Leading businesses are doing this today, but only through expensive Business Intelligence applications. But in the future, this is the way that enterprise IT will work, out of the box.

#Mobile computing

The coming era of mobile computing offers an intriguing proposition: mobile devices delivering connectivity and enterprise applications at any time, in any place, and on any platform.

Because in terms of enterprise IT, the days of a Windows-only world have gone. Tablet computers powered by Apple’s iOS and Google’s Android operating systems have made all the running over the last five years, with Google Linux-derived Chromebooks showing just how inexpensive mobile laptops can be.

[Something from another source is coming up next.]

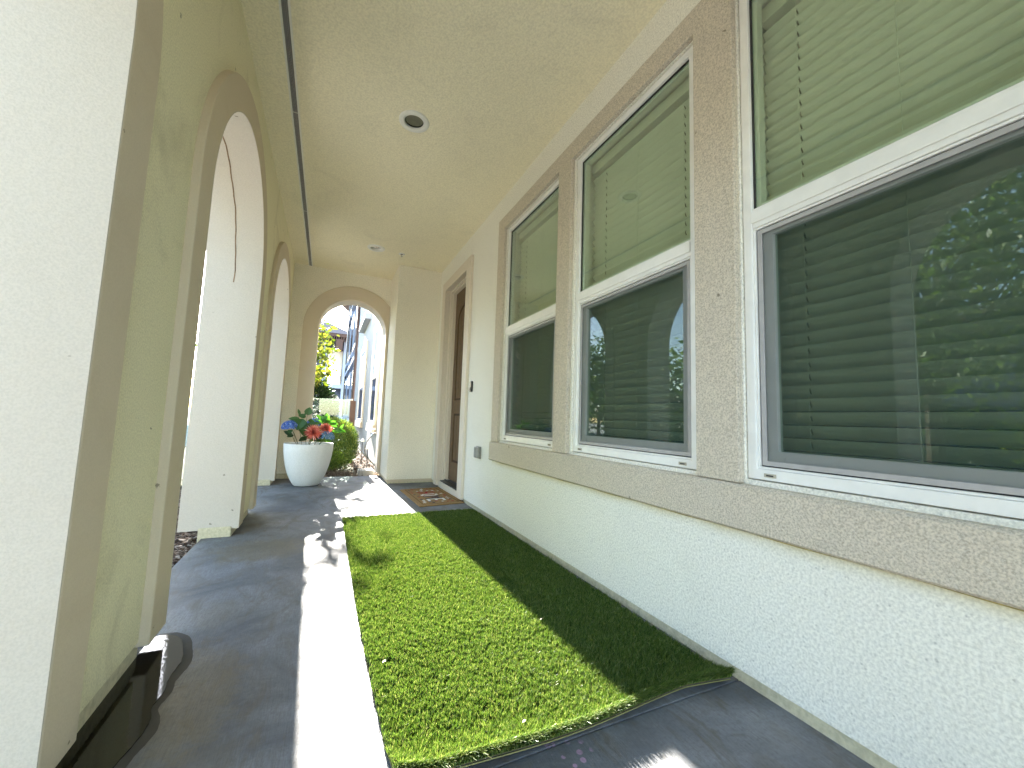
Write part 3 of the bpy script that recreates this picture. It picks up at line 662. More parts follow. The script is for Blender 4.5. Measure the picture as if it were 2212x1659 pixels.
# ================================================================= DOORMAT
ang = math.atan2(5.464 - 5.234, 0.0) * 0
mat_ = thing('doormat', 'brown coir doormat printed HOME among red and white stars in front of the door', 'doormat', (1.215, 4.82, 0))
mx0, mx1, my0, my1 = 0.955, 1.478, 4.315, 5.335
SK = 0.09                                            # mat lies slightly askew
def mp(x, y): # local skew rotation about centre
    cx, cy = 1.2165, 4.825; a = 0.055; dx, dy = x - cx, y - cy
    return (cx + dx * math.cos(a) - dy * math.sin(a) * 0.6, cy + dx * math.sin(a) * 2.2 + dy * math.cos(a))
mb = MB(); mb.prism([mp(mx0, my0), mp(mx1, my0), mp(mx1, my1), mp(mx0, my1)], 2, 0.0005, 0.014); part('coir_pad', mb, 'coir', mat_, bevel=0.003)
def strip(mb, x0, x1, y0, y1, z=0.0146): mb.prism([mp(x0, y0), mp(x1, y0), mp(x1, y1), mp(x0, y1)], 2, z - 0.0004, z)
mb = MB(); i_ = 0.05
strip(mb, mx0 + i_, mx1 - i_, my0 + i_, my0 + i_ + 0.012); strip(mb, mx0 + i_, mx1 - i_, my1 - i_ - 0.012, my1 - i_)
strip(mb, mx0 + i_, mx0 + i_ + 0.01, my0 + i_ + 0.0125, my1 - i_ - 0.0125); strip(mb, mx1 - i_ - 0.01, mx1 - i_, my0 + i_ + 0.0125, my1 - i_ - 0.0125)
part('border_line', mb, 'mat_edge', mat_)
LET = {'H': ['1001', '1001', '1001', '1111', '1001', '1001', '1001'], 'O': ['0110', '1001', '1001', '1001', '1001', '1001', '0110'],
       'M': ['10001', '11011', '10101', '10101', '10001', '10001', '10001'], 'E': ['1111', '1000', '1000', '1110', '1000', '1000', '1111']}
# text runs from the far side to the near side, tops towards the door
ycur = 5.06
for ch, mt, bk in (('H', 'mat_red', None), ('O', 'mat_white', None), ('M', 'mat_navy', None), ('E', 'mat_white', None)):
    rows = LET[ch]; w_ = len(rows[0]); cw = 0.030 if w_ < 5 else 0.027; chh = 0.030
    mb = MB()
    for r, row in enumerate(rows):
        for c, vv in enumerate(row):
            if vv == '1':
                xt = 1.32 - r * chh; yt = ycur - c * cw
                strip(mb, xt - chh, xt, yt - cw, yt, 0.0154)
    part('letter', mb, mt, mat_)
    ycur -= w_ * cw + 0.022
def star(mb, cx, cy, r, z):
    pts = [mp(cx + (r if i % 2 == 0 else r * 0.42) * math.cos(R(36 * i)), cy + (r if i % 2 == 0 else r * 0.42) * math.sin(R(36 * i))) for i in range(10)]
    mb.prism(pts, 2, z - 0.0006, z)
random.seed(3)
spots = []
for _ in range(900):
    x = random.uniform(mx0 + 0.085, mx1 - 0.085); y = random.uniform(my0 + 0.085, my1 - 0.085)
    if 1.07 < x < 1.36 and 4.50 < y < 5.10: continue
    if all((x - a) ** 2 + (y - b) ** 2 > 0.0032 for a, b in spots): spots.append((x, y))
for i, (x, y) in enumerate(spots[:46]):
    mb = MB(); star(mb, x, y, 0.026 if i % 3 else 0.020, 0.0152)
    part('star', mb, ('mat_white', 'mat_red', 'mat_red', 'mat_white', 'mat_navy')[i % 5], mat_)

# ================================================================= PUDDLE by the near pier
pp = [(-0.598, 1.60), (-0.592, 1.85), (-0.590, 2.16), (-0.545, 2.20), (-0.485, 2.15), (-0.447, 2.04), (-0.430, 1.95), (-0.438, 1.86), (-0.430, 1.78), (-0.437, 1.70),
      (-0.420, 1.62), (-0.430, 1.53), (-0.448, 1.45), (-0.452, 1.37), (-0.49, 1.30), (-0.52, 1.22), (-0.60, 1.20), (-0.60, 1.4)]
fine = []
for i in range(len(pp)):
    P0, P1, P2, P3 = (Vector(pp[(i + k) % len(pp)]) for k in (-1, 0, 1, 2))
    for t in range(6):
        f = t / 6; j = 0.0016 if 3 < i < 15 else 0
        q = 0.5 * ((2 * P1) + (P2 - P0) * f + (2 * P0 - 5 * P1 + 4 * P2 - P3) * f * f + (3 * P1 - P0 - 3 * P2 + P3) * f ** 3)
        fine.append((q.x + random.uniform(-j, j), q.y + random.uniform(-j, j)))
damp = [(p[0] + 0.026 * (1 if 3 < i / 6 < 15 else 0) + 0.006 * math.sin(i * 0.21) + 0.003 * math.sin(i * 0.53), p[1] + 0.02 * (1 if 1 < i / 6 < 6 else 0)) for i, p in enumerate(fine)]
s = N('damp_concrete'); a = s.noise(8, 5, 0.6)
s.pbr(s.mix(a, (0.05, 0.045, 0.036), (0.11, 0.10, 0.085)), 0.8, None, 0.15)
struct('damp_patch', MB().prism(damp, 2, 0.0004, 0.0008), 'damp_concrete')
pud = part('water_puddle', MB().prism(fine, 2, 0.0012, 0.0045), 'wet_concrete', None); pud['kind'] = 'structure'

# ================================================================= PLANTER AND FLOWERS
PX, PY = -0.172, 6.02
pl = thing('round_planter', 'large round white planter pot tapering to its foot, by the end arch', 'planter', (PX, PY, 0))
prof = [(0.0001, 0.003), (0.148, 0.003), (0.160, 0.012), (0.195, 0.07), (0.232, 0.15), (0.262, 0.25), (0.285, 0.36), (0.298, 0.46), (0.302, 0.545), (0.300, 0.553), (0.284, 0.553), (0.280, 0.53), (0.270, 0.40)]
part('pot', MB().lathe(prof, (PX, PY, 0), 64), 'planter_white', pl, smooth=True)
part('soil', MB().lathe([(0.0001, 0.50), (0.15, 0.505), (0.276, 0.49)], (PX, PY, 0), 32), 'soil', pl, smooth=True)

def leaf_mb(mb, base, d, up, L, Wd, curl=0.25, n=5, fold=0.12):
    """pointed oval leaf with a folded midrib: base point, direction, up vector"""
    d = Vector(d).normalized(); up = Vector(up); sd_ = d.cross(up).normalized(); up = sd_.cross(d).normalized(); b = Vector(base)
    vs = []; 
    for i in range(n + 1):
        t = i / n; w = Wd * math.sin(math.pi * min(1, t ** 0.8 * 0.98 + 0.02)) ** 0.8 * 0.5
        c = b + d * (L * t) - up * (curl * L * t * t)
        vs += [c + sd_ * w + up * (fold * w), c, c - sd_ * w + up * (fold * w)]
    fs = []
    for i in range(n):
        a = i * 3; fs += [(a, a + 1, a + 4, a + 3), (a + 1, a + 2, a + 5, a + 4)]
    return mb.add(vs, fs)
def curve(p, q, bend, n=6):
    p, q, bend = Vector(p), Vector(q), Vector(bend)
    return [p.lerp(q, i / n) + bend * math.sin(math.pi * i / n) for i in range(n + 1)]
def rv():
    v = Vector((random.gauss(0, 1), random.gauss(0, 1), random.gauss(0, 1))); return v.normalized()

def hydrangea(loc, r, label, mat, stemfrom):
    t = thing('hydrangea', label, 'flower', (PX, PY, 0.49), 'artificial blue hydrangeas in the planter')
    part('stem', MB().tube(curve(stemfrom, loc, (0, -0.02, 0.02)), 0.004, 6), 'stem_green', t)
    mb = MB(); c = Vector(loc)
    for i in range(170):
        d = rv(); d.z = abs(d.z) * 0.9 - 0.15; d.normalize(); p = c + Vector((d.x * r, d.y * r, d.z * r * 0.8))
        for k in range(4):
            tng = d.orthogonal().normalized(); tng.rotate(Matrix.Rotation(k * math.pi / 2 + i, 3, d)); o2 = d.cross(tng)
            s_ = 0.019; q = p + d * 0.003
            mb.add([q, q + tng * s_ * 0.6 + o2 * s_ * 0.5 + d * 0.003, q + tng * s_ * 1.05 + d * 0.001, q + tng * s_ * 0.6 - o2 * s_ * 0.5 + d * 0.003], [(0, 1, 2, 3)])
    part('bloom', mb.mesh('bloom', worg(t), mat, fix=False), None, t)
    for k in range(2):
        m = MB(); a = random.uniform(0, 6.28)
        leaf_mb(m, Vector(loc) + Vector((math.cos(a) * r * 0.5, math.sin(a) * r * 0.5, -0.03)), (math.cos(a), math.sin(a), -0.2), (0, 0, 1), 0.10, 0.06, 0.3)
        part('leaf', m, 'silk_leaf', t)
def dahlia(loc, r, label, face, stemfrom):
    t = thing('dahlia', label, 'flower', (PX, PY, 0.49), 'artificial coral dahlias in the planter')
    part('stem', MB().tube(curve(stemfrom, loc, (0, 0.02, 0.02)), 0.004, 6), 'stem_green', t)
    f = Vector(face).normalized(); a1 = f.orthogonal().normalized(); b1 = f.cross(a1); mb = MB(); c = Vector(loc)
    for ring in range(7):
        el = R(8 + ring * 13); n_ = 22 - ring * 2; L = r * (1 - ring * 0.10)
        for k in range(n_):
            an = 2 * math.pi * (k + 0.5 * (ring % 2)) / n_ + random.uniform(-0.06, 0.06)
            rad = a1 * math.cos(an) + b1 * math.sin(an); d = rad * math.cos(el) + f * math.sin(el)
            leaf_mb(mb, c + f * (0.004 * ring) + d * 0.008, d, f, L * random.uniform(0.92, 1.05), 0.018, -0.12, 4, 0.5)
    part('bloom', mb.mesh('bloom', worg(t), 'coral_petal', fix=False), None, t)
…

The moral for service management businesses? Enterprise IT of the future will need to support not only a truly platform-independent mobile device, but also the ‘Bring Your Own Device’ paradigm, where employees expect to be able to access enterprise applications on their own everyday mobile devices, rather than lug around another device, just for work.

 #Social listening

What do your customers say about you? Really say, when you aren’t in the room? And—perhaps just as importantly—what do they say about your direct competitors?

Answering these questions is the purpose of ‘social listening’: jointly monitoring the Internet, CRM systems, Twitter, Facebook and a myriad other channels—some of which exist today, and some of which don’t.

Why listen? And to what end? The logic is simple: Through social listening, companies can better understand what their customers want, and—just as crucially—what they don’t want.

Such insights can play a valuable part in the development of new products, and new service offerings. Just as importantly, they provide real-time clues as to how a business is performing, as viewed through the eyes of the people best placed to judge—its customers.

And don’t down play the importance of social listening, say experts. Today’s marketing is often about trying to persuade unwilling customers to buy what a company has wrongly predicted they might like. Tomorrow’s marketing will be about persuading them to pay a premium for something that has been developed in full knowledge that it’s likely to be a hit. Which is a rather different—and much more profitable—proposition.

Roll it all together, and what do we have? Five different takes on enterprise IT, from five fast-changing technology paradigms.

Will it all come to pass, exactly as we’ve described? Probably not: no forecast is ever 100% correct, and the world of technology development takes some interesting twists and turns. After all, who predicted the iPad?

But one thing is certain: those who do take the time to think about the future will be better prepared when it arrives.